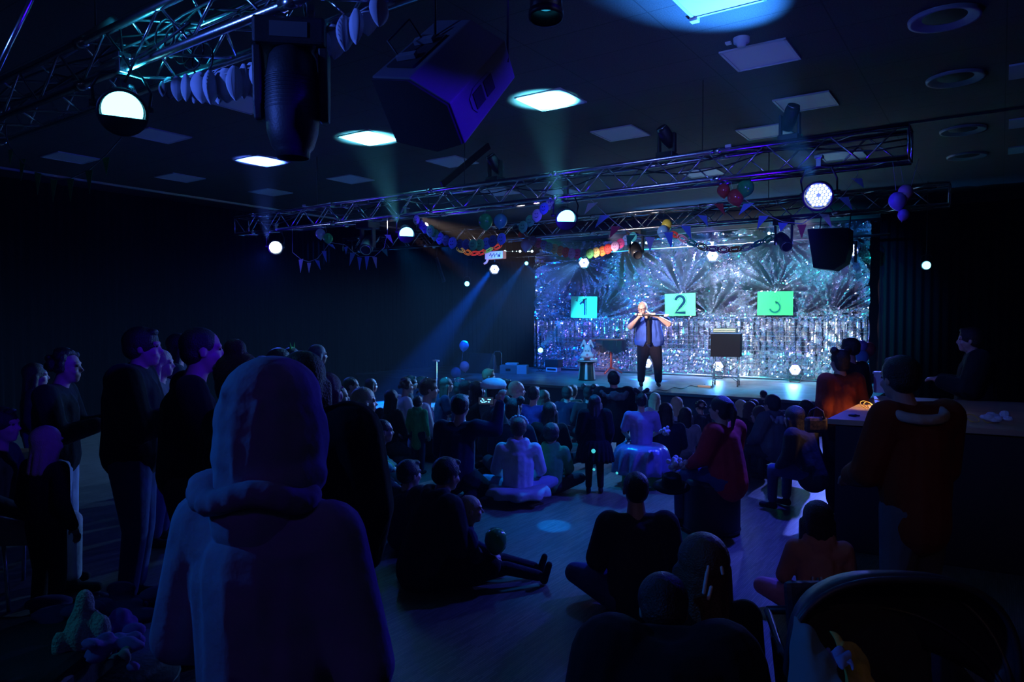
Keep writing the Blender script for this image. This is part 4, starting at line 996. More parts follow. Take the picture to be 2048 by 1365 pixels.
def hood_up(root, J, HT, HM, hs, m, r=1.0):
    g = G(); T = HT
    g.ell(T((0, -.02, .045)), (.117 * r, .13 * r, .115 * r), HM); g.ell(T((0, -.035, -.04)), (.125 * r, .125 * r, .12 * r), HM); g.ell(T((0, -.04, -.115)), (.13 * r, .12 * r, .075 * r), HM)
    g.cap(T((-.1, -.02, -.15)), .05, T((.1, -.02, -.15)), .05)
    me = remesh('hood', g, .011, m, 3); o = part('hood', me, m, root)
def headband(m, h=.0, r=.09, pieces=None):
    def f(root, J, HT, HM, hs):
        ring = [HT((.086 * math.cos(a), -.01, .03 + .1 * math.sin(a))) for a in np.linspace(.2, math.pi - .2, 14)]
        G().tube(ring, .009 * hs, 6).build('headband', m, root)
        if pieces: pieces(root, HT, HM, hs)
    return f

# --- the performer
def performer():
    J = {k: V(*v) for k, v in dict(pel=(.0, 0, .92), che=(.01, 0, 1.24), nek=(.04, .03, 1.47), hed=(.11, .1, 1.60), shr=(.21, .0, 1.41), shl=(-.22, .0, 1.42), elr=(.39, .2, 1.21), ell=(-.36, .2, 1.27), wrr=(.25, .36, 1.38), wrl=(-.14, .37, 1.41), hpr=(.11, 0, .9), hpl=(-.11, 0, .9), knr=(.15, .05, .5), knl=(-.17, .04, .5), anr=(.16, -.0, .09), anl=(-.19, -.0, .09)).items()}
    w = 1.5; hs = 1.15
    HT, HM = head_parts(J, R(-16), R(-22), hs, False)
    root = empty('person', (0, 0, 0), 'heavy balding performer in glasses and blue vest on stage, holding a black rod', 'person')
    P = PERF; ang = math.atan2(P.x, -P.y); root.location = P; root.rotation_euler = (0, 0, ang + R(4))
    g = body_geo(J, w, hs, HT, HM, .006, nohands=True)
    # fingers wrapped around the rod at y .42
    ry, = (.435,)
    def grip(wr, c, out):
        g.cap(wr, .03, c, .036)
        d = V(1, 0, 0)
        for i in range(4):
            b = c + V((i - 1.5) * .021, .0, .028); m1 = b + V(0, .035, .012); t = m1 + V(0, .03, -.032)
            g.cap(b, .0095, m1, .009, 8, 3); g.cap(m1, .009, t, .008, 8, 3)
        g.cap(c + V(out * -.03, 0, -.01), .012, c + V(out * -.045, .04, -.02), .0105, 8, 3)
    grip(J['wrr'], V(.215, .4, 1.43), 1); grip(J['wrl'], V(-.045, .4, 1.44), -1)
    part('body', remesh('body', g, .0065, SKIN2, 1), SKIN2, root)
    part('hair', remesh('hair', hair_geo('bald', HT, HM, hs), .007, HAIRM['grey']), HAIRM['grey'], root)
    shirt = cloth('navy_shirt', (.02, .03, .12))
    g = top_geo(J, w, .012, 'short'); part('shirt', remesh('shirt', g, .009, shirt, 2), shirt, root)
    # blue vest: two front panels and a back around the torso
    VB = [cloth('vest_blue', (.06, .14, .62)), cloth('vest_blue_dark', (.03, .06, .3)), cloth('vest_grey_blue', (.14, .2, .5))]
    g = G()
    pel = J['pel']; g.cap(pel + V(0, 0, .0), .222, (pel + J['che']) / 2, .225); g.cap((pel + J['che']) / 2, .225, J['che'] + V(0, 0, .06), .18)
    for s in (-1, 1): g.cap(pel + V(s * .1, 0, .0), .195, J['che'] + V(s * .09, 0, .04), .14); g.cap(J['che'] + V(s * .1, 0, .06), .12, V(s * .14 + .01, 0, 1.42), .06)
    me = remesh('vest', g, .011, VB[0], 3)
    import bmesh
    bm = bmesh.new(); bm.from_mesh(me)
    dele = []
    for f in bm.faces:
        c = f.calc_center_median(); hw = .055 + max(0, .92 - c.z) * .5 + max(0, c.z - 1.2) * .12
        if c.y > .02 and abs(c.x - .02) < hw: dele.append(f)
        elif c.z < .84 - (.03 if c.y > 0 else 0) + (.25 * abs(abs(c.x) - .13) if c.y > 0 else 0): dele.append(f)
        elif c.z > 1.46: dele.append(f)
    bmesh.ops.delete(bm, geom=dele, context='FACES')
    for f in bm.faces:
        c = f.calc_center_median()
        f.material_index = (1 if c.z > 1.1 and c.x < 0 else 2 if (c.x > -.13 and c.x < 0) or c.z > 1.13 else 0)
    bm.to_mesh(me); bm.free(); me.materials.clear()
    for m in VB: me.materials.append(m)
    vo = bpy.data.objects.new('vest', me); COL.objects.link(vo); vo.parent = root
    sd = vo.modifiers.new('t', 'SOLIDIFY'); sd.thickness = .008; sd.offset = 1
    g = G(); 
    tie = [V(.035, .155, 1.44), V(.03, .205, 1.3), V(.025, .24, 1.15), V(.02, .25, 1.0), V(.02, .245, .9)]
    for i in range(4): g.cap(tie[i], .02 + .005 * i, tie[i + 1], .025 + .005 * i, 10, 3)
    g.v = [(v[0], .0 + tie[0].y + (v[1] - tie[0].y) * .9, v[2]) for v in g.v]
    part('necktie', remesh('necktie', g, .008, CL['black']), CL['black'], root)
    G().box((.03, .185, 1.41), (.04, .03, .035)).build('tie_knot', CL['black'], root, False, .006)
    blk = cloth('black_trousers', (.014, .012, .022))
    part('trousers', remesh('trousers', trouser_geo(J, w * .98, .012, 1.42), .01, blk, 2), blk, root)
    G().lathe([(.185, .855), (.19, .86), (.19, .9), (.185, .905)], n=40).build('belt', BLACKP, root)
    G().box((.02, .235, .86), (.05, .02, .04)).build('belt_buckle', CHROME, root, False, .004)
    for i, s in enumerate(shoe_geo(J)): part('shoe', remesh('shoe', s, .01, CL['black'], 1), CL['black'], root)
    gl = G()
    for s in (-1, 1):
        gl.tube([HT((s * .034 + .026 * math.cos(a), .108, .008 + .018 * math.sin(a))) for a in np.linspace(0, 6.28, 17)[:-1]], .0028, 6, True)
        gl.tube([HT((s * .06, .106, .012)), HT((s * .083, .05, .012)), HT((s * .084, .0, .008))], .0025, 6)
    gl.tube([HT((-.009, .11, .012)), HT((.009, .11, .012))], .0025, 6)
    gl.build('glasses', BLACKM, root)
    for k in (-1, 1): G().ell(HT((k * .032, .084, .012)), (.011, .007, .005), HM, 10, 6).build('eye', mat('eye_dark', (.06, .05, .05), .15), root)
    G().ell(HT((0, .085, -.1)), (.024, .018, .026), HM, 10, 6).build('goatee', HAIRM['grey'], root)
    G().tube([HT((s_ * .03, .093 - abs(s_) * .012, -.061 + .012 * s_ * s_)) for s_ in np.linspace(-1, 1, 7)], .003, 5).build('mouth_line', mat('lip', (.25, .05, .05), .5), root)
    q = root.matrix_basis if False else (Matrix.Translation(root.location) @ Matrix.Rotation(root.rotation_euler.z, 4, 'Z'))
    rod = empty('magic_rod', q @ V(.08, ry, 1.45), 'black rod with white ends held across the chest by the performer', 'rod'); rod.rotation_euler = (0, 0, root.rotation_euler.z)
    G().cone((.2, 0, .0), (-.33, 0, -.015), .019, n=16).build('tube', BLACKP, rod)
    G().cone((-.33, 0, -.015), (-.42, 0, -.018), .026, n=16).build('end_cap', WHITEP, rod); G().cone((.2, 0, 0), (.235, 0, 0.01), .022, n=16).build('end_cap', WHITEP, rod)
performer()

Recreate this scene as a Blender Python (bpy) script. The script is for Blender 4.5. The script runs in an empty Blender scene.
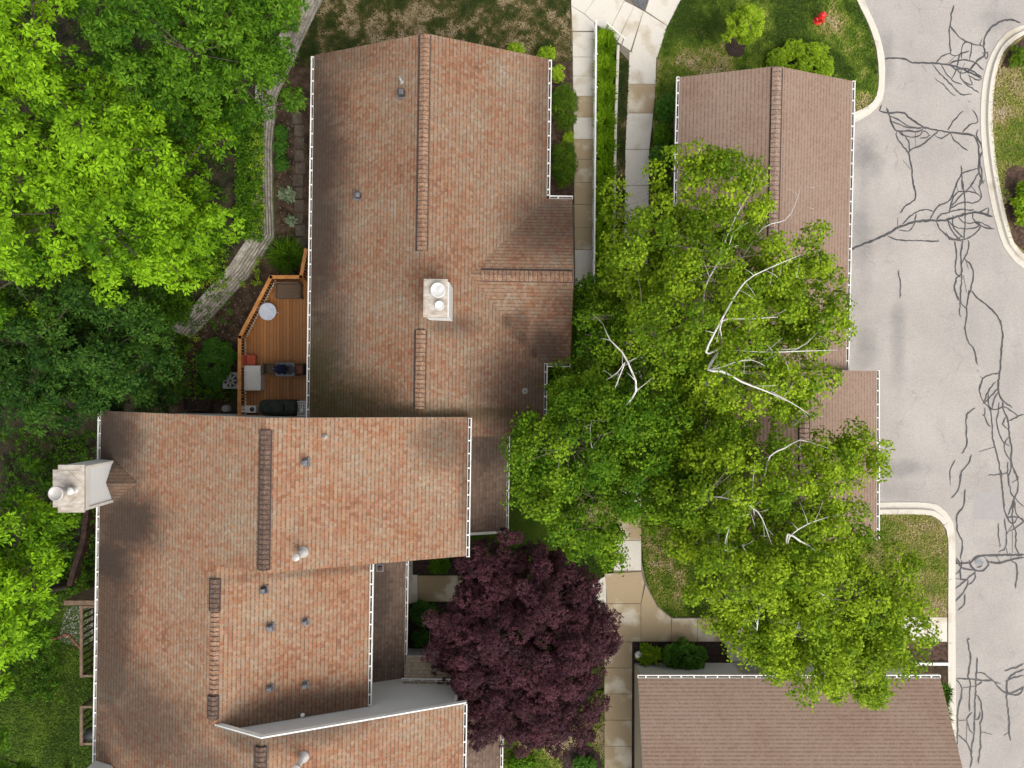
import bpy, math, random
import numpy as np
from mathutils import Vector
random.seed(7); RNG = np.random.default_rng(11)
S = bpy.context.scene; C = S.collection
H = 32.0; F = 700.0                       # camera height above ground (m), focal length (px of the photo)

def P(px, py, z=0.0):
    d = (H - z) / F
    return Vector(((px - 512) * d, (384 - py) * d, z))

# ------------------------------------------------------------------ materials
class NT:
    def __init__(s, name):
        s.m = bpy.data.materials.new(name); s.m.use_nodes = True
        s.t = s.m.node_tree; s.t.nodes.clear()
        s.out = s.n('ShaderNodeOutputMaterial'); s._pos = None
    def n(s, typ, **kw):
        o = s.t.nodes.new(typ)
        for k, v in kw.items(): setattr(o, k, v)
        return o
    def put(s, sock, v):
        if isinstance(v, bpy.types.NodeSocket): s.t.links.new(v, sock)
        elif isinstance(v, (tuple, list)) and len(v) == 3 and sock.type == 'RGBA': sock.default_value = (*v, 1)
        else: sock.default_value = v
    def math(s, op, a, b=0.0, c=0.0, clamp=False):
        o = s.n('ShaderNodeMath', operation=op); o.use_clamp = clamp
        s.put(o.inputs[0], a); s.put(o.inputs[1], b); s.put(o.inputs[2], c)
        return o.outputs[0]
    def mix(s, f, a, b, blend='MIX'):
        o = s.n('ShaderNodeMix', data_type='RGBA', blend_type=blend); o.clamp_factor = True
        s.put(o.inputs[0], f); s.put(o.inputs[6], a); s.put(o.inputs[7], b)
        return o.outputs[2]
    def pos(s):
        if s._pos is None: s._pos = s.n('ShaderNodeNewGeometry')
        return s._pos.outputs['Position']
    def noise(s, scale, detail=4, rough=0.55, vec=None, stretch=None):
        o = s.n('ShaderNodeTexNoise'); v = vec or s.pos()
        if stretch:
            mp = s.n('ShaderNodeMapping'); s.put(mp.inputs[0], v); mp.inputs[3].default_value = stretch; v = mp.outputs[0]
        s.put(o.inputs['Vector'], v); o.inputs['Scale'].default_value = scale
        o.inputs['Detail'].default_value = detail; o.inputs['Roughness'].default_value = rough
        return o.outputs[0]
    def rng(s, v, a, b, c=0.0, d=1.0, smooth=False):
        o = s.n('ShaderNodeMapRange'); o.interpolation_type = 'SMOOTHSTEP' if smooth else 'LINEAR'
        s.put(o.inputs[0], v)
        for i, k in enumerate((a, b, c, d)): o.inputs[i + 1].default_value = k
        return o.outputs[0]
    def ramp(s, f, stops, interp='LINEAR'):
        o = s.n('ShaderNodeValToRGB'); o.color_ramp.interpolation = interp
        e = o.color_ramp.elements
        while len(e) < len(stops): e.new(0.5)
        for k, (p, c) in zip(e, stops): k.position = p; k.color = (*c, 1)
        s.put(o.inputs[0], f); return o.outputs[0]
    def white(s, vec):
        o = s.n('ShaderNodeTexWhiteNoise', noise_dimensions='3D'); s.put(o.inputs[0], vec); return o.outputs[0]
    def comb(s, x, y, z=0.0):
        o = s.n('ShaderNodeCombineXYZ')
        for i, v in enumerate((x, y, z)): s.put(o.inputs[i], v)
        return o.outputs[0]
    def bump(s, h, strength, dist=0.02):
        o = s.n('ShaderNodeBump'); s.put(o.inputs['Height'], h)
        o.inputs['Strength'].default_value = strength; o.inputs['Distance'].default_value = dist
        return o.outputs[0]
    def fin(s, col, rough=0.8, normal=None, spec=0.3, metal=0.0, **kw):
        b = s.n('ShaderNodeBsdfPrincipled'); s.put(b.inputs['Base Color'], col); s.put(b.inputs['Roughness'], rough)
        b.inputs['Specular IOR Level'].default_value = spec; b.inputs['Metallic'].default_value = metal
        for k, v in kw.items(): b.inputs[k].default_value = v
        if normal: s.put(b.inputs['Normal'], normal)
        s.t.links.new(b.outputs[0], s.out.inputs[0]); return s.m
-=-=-
=== Problem to work on ===
Take the material above and output only the lines from the one that contains "Recreate this scene" through the one that contains "H = 32.0; F", ends included and images left out.

=== Answer to this exercise ===
Recreate this scene as a Blender Python (bpy) script. The script is for Blender 4.5. The script runs in an empty Blender scene.
import bpy, math, random
import numpy as np
from mathutils import Vector
random.seed(7); RNG = np.random.default_rng(11)
S = bpy.context.scene; C = S.collection
H = 32.0; F = 700.0                       # camera height above ground (m), focal length (px of the photo)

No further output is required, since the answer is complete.